Les détails manquaient; mais M. le Prince en savait assez pour mesurer l’étendue du désastre : « Ce nouveau malheur rend les affaires bien difficiles; plus que jamais il faut songer à ne pas faire de fautes, » écrit-il aussitôt à M. le Duc[2]. Il n’importe pas moins de calculer juste, car on ne doit plus compter en Alsace sur les troupes de Chazeron ; immédiatement M. le Prince leur a donné une autre direction ; elles ne dépasseront pas la Moselle. Lui-même quitte sa suite, retrouve son allure d’antan, brûle les étapes; la jeunesse des villes lui sert d’escorte. Il passe deux jours à Nancy, deux jours bien employés, pourvoit à l’armement des fuyards de Consaarbrück, assure le ravitaillement des places menacées et mal garnies, Metz, Thionville, Tout, Verdun, Phalsbourg, en renforce les garnisons ; La Feuillade prendra le commandement. Tout fut approuvé par le Roi ; Louvois se contenta de remplacer La Feuillade par Rochefort, l’homme en vue dans le cabinet du ministre[3] ; c’était aussi un vieux compagnon de Condé, qui ne fit aucune observation. Puis il reprend sa course, franchit la montagne de Saint-Dié, le défilé de Sainte-Marie-aux-Mines, et, le 18 août, embrasse son fils au camp de Châtenois.

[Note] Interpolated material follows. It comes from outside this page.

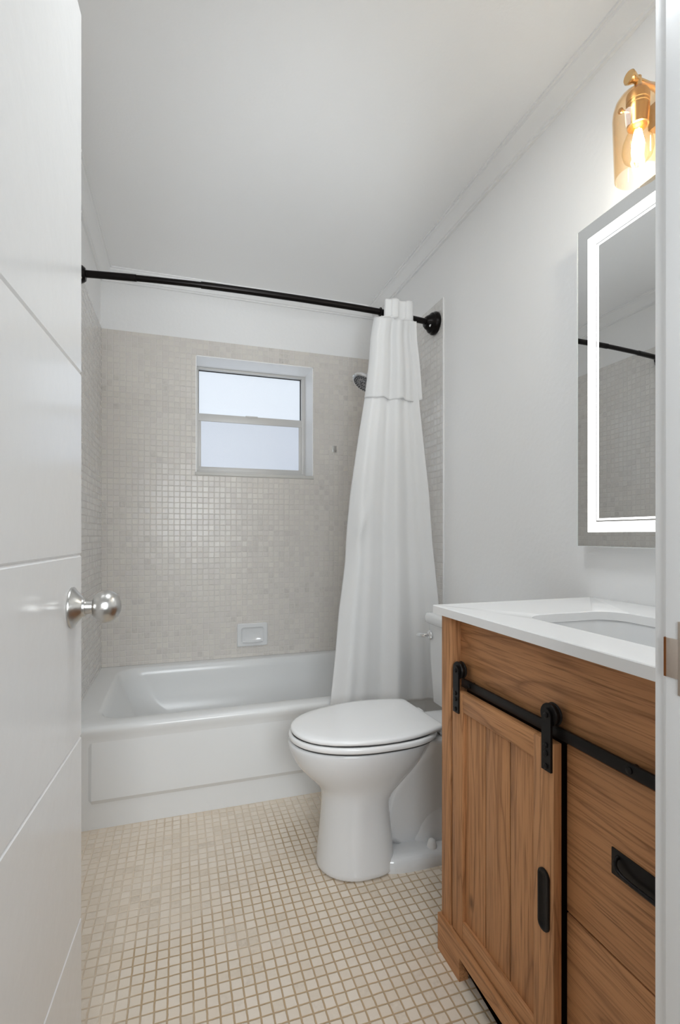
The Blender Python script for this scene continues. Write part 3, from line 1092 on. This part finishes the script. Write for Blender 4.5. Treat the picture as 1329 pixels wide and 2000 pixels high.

V. — M. LE PRINCE A SON ARMÉE (18 AOUT). SECOURS DE HAGUENAU.

Quand on considère les difficultés que présentait alors le passage des Vosges, — même sur les points tels que Saint-Dié et Sainte-Marie, où il était relativement plus facile, plus fréquenté, mieux préparé, — les pentes raides, les gorges étroites, les torrens profonds, tous ces chemins à peine ouverts, défoncés par les pluies, sillonnés par les charrois (car c’était la seule voie de ravitaillement de l’armée), on se demande comment cet invalide a pu si rapidement, parmi tant d’obstacles, parcourir de tels espaces. Et cependant, du fond de sa chaise cahotée, il avait pu

  1. M. le Prince à Louvois ; Nancy, 16 août. A. C. (minute autographe).
  2. 13 août. A. C.
  3. On disait que la maréchale surtout était en faveur. — M. le Prince à Louvois; le Roi et Louvois à M. le Prince; 15, 16 août. A. C.